Quem deu as ovelhas ao pastor Jesus, é o Pai todo-poderoso (maior que todos). Portanto, nenhuma força terrestre tem a capacidade de suplantar o poder do pastor messiânico, e em consequência, os que nele creem sentem uma perfeita segurança, “ninguém pode arrebatá-las da mão do Pai” (cf. Is 43,13).

Eu e o Pai somos um (v. 30).

A festa da Dedicação do Templo é o ambiente ideal para Jesus declarar sua unidade com o Pai. Entendendo o corpo de Cristo como Templo (cf. 2,19-22), ou seja, lugar da presença de Deus, não é uma blasfêmia, mas obviamente é entendido assim como se ele se fizesse a si mesmo Deus. Por isso, como reação, “os judeus apanharam pedras para apedrejá-lo” (a punição prevista pela lei em caso de blasfêmia, cf. Lv 24,6).

Este bom pastor Jesus pode proporcionar uma proteção absoluta as suas ovelhas, porque participa sem limite do poder do Pai (cf. 5,17-19). A Bíblia de Jerusalém (pág. 2014) comenta: Pelo contexto, esta afirmação visa, em primeiro lugar, o poder comum de Jesus e do Pai, mas, propositalmente indeterminada, ela deixa entrever um mistério de unidade mais vasto e mais profundo. Os judeus não se enganam, percebendo aí a pretensão de ser Deus (v. 33; cf. 1,1; 8,16.29; 10,38; 14,9-10; 17,11.21 e 2,11).

A Bíblia do Peregrino (pág. 2584) comenta a transformação posterior da fé monoteísta nos dogmas cristãos da Trindade e da Cristologia (um só Deus em três pessoas; em Jesus, há uma natureza divina e outra humana): Conclui com uma afirmação que reflete um estado maduro da fé cristã. “Somos” no plural, “um” no singular neutro. Pai (depois Filho). No contexto refere-se à ação, às obras.
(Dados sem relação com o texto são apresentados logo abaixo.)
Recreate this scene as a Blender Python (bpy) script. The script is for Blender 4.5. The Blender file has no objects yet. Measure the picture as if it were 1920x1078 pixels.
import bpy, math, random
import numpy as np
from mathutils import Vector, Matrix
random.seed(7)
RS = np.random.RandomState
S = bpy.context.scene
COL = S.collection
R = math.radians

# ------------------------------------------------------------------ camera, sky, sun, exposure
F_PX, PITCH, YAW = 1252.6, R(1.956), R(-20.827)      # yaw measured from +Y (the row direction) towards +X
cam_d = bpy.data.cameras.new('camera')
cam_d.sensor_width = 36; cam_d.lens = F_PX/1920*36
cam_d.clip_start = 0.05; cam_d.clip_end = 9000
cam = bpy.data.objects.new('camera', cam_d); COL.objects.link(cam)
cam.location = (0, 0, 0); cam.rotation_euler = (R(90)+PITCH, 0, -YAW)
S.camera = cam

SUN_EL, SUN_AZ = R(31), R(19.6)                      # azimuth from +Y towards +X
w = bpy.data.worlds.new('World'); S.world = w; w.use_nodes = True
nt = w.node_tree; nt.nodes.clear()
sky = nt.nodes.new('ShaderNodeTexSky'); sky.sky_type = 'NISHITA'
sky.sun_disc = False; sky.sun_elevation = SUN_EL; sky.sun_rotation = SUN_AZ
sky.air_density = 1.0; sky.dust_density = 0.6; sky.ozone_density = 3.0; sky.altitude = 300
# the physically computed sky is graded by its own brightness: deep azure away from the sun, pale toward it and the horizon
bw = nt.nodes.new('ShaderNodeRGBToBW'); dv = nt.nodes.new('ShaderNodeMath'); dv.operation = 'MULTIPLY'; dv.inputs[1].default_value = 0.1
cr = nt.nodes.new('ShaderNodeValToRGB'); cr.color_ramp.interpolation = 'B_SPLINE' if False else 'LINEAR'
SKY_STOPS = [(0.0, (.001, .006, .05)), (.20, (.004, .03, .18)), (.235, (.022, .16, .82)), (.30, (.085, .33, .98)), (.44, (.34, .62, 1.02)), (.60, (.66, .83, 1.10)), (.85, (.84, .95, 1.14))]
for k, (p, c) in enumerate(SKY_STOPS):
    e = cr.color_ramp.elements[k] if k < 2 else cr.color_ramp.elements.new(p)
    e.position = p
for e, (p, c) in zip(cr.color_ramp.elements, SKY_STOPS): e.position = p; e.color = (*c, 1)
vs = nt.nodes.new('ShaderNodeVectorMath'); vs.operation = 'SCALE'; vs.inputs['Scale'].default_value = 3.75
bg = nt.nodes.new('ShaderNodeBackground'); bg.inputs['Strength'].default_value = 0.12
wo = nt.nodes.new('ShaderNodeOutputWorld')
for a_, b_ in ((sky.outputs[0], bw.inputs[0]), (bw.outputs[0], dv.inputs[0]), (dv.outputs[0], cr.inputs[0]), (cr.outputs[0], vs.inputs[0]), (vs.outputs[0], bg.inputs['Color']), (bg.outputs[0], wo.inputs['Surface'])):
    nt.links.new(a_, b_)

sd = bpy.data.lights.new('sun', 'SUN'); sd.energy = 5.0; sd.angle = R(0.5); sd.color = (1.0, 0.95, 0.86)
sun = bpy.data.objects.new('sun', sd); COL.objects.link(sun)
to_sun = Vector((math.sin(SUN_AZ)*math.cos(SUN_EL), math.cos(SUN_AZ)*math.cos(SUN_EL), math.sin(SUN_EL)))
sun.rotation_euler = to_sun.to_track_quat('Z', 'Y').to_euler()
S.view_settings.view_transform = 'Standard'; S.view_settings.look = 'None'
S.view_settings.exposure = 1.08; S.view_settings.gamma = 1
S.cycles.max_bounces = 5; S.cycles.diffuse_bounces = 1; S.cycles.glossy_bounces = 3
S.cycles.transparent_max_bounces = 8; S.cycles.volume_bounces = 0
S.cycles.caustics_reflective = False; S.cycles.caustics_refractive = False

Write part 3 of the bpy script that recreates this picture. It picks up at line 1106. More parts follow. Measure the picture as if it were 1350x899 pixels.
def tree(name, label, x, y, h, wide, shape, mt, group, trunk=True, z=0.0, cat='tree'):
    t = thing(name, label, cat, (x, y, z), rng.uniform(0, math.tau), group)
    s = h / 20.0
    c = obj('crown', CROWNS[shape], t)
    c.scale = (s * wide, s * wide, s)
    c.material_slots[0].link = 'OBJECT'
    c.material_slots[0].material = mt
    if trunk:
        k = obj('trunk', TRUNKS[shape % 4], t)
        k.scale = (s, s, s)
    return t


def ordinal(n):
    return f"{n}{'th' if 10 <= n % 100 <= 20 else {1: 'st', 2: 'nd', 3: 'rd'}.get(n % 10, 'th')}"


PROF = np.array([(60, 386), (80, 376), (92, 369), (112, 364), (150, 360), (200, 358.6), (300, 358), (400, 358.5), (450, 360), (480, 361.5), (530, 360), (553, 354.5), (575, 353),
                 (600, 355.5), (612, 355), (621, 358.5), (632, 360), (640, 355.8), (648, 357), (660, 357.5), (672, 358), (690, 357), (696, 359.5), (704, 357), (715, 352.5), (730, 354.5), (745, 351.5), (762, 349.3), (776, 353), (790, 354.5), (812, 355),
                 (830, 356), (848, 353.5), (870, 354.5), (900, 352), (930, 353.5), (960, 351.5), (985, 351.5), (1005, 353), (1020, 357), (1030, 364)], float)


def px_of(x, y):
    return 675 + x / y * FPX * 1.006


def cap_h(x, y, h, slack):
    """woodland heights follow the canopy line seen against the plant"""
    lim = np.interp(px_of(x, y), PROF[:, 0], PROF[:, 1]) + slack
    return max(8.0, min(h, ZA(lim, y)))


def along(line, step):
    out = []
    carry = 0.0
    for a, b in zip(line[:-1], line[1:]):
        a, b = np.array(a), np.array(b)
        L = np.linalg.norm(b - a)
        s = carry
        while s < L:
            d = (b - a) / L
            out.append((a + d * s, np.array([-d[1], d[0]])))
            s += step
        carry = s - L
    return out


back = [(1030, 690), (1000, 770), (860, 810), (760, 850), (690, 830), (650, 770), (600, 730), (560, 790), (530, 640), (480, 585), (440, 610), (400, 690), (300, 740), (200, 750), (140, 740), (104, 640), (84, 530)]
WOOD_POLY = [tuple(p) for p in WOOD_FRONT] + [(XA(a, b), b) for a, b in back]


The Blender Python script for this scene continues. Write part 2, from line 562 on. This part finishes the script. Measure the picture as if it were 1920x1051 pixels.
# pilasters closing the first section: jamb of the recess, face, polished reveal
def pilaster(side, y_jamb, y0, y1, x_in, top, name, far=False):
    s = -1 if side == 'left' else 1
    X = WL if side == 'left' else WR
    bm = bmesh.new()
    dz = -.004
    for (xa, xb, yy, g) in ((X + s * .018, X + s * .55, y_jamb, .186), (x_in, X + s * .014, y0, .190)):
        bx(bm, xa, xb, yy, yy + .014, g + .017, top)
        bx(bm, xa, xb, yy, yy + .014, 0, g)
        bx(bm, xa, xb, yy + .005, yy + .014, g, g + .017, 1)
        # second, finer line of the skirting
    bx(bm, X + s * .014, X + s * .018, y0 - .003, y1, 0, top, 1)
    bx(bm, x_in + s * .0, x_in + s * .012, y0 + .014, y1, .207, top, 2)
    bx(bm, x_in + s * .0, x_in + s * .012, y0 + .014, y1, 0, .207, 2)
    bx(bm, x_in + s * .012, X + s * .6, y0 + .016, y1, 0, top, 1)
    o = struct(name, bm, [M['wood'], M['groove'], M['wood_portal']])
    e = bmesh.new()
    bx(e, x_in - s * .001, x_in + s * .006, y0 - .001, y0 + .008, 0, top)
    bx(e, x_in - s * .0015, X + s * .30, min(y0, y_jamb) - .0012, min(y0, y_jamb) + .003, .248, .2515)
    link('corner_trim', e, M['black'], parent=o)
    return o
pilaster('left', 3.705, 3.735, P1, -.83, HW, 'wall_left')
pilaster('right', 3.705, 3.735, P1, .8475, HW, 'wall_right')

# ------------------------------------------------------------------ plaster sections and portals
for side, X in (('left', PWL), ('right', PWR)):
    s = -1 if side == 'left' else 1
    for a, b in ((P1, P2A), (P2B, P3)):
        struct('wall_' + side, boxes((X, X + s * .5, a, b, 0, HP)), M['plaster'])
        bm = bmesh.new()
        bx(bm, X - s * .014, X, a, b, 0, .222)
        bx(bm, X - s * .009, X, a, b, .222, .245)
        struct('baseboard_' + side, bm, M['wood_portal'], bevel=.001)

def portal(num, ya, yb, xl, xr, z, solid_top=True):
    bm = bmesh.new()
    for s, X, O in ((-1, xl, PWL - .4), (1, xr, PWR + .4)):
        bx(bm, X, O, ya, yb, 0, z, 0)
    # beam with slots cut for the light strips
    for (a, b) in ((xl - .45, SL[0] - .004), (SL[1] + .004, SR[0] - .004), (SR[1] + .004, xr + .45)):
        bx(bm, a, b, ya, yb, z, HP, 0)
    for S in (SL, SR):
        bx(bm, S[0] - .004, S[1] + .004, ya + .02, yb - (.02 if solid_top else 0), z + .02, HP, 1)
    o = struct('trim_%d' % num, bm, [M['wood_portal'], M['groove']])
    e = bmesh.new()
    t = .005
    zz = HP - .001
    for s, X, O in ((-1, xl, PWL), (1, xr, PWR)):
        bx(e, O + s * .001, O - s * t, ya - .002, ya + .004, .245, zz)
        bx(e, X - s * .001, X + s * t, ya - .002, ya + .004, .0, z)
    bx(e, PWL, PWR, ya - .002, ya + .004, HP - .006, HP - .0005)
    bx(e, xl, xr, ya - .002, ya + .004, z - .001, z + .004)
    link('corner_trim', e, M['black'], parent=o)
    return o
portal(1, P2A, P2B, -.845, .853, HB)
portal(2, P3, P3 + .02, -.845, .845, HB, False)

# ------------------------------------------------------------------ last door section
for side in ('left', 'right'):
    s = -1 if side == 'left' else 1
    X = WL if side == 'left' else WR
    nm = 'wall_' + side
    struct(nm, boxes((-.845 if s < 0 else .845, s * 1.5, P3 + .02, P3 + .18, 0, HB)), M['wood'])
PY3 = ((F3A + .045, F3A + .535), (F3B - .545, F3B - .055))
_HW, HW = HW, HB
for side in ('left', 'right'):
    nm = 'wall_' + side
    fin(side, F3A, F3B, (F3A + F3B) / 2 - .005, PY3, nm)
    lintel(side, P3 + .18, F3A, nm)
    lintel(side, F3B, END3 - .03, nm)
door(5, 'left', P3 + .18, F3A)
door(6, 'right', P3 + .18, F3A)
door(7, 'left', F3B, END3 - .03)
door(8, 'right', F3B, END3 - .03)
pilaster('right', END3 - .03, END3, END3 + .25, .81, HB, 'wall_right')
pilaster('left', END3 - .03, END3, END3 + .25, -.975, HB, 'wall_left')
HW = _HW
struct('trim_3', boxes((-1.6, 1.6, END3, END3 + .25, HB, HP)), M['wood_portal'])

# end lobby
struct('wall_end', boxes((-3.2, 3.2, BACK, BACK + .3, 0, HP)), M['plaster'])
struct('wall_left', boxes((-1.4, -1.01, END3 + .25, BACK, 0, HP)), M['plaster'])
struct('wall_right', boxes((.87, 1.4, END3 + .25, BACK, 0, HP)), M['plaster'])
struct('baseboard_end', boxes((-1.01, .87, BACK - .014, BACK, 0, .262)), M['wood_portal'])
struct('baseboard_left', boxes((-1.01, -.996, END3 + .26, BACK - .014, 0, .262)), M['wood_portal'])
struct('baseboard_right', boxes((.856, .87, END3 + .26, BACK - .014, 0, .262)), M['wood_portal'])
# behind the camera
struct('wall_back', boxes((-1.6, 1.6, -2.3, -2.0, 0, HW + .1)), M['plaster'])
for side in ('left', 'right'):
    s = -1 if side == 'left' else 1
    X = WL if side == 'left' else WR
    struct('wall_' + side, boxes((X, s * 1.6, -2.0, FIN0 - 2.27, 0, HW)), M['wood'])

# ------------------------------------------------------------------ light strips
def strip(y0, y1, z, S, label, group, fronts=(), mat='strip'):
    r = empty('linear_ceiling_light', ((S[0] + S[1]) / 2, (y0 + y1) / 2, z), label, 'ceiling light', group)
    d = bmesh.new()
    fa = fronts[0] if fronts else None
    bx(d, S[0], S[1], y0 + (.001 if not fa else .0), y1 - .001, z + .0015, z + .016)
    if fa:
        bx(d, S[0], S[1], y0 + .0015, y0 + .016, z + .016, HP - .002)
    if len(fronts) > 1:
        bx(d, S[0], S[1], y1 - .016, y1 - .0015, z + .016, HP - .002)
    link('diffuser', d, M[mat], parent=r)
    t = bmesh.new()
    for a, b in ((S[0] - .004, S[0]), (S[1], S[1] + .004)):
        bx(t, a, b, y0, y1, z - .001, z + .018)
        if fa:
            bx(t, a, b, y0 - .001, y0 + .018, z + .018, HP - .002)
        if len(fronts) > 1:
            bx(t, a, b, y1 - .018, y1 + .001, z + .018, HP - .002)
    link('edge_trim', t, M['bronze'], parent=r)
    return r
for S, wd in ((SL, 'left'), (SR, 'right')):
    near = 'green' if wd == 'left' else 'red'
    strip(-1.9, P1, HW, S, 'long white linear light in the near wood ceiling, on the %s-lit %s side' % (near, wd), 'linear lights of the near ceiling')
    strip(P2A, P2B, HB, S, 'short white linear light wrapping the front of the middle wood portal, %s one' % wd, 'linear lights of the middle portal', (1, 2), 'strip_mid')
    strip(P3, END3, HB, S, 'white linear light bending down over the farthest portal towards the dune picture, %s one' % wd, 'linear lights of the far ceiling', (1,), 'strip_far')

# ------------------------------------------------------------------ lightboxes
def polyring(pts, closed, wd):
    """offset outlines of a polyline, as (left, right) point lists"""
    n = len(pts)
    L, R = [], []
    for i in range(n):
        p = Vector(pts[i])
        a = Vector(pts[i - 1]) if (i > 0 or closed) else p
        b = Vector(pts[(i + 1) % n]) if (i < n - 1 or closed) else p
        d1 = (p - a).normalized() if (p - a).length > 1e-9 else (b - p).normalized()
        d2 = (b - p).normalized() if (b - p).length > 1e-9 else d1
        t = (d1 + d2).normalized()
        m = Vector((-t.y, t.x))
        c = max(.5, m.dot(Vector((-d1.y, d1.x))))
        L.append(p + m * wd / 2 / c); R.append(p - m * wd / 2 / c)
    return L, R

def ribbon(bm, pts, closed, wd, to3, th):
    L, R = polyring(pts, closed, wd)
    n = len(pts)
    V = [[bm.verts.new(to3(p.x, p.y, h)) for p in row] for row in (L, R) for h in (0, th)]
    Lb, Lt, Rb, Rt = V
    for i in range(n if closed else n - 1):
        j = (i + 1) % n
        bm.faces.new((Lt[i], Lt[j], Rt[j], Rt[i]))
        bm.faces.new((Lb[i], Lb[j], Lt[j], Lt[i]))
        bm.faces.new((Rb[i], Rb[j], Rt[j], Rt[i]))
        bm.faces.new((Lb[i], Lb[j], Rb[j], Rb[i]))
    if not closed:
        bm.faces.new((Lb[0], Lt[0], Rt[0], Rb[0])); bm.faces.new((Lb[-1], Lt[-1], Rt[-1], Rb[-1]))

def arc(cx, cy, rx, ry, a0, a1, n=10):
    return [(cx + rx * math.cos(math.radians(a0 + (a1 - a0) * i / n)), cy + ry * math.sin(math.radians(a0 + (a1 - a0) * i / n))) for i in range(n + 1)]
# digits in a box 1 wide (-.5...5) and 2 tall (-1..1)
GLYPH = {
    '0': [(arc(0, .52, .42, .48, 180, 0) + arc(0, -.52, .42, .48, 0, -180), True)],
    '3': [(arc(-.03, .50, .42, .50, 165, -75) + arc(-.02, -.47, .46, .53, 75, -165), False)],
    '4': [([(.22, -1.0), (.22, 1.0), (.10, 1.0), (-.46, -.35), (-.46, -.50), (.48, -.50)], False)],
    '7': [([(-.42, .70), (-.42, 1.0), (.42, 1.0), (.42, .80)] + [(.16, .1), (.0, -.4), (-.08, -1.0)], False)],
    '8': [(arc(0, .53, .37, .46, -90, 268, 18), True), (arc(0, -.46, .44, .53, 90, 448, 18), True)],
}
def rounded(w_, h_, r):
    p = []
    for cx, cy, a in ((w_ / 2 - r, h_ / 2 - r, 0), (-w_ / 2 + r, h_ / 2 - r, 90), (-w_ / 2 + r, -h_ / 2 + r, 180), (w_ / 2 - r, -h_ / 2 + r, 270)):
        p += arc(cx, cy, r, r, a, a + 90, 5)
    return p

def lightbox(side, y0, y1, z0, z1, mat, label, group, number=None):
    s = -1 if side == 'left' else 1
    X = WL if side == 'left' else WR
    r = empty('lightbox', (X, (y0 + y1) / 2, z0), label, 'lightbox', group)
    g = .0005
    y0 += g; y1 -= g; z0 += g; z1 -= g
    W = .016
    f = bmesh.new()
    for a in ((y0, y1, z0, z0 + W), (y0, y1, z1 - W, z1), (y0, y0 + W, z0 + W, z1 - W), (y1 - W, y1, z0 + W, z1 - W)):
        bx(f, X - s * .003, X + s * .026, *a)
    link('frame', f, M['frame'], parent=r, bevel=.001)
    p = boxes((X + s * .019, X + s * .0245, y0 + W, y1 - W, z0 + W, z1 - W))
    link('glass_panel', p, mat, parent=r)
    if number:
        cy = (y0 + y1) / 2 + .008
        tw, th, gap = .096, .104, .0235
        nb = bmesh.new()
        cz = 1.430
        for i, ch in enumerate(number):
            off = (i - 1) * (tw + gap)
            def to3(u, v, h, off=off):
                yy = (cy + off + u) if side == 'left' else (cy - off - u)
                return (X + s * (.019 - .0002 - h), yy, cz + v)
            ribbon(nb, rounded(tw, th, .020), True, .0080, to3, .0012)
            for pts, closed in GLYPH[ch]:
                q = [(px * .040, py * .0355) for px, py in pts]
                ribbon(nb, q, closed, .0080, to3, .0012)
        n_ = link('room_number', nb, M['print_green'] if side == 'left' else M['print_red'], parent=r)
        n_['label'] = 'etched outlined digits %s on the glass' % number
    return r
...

A reflexão teológica posterior, meditando sobre esse texto e outros semelhantes, cunhará a formula trinitária das “pessoas” e da “natureza”. Os judeus o consideram blasfêmia (Lv 24,16); o narrador dá a entender que toma no sentido forte o que se coloca a seguir; e por isso contradiz o monoteísmo estrito da fé de Israel.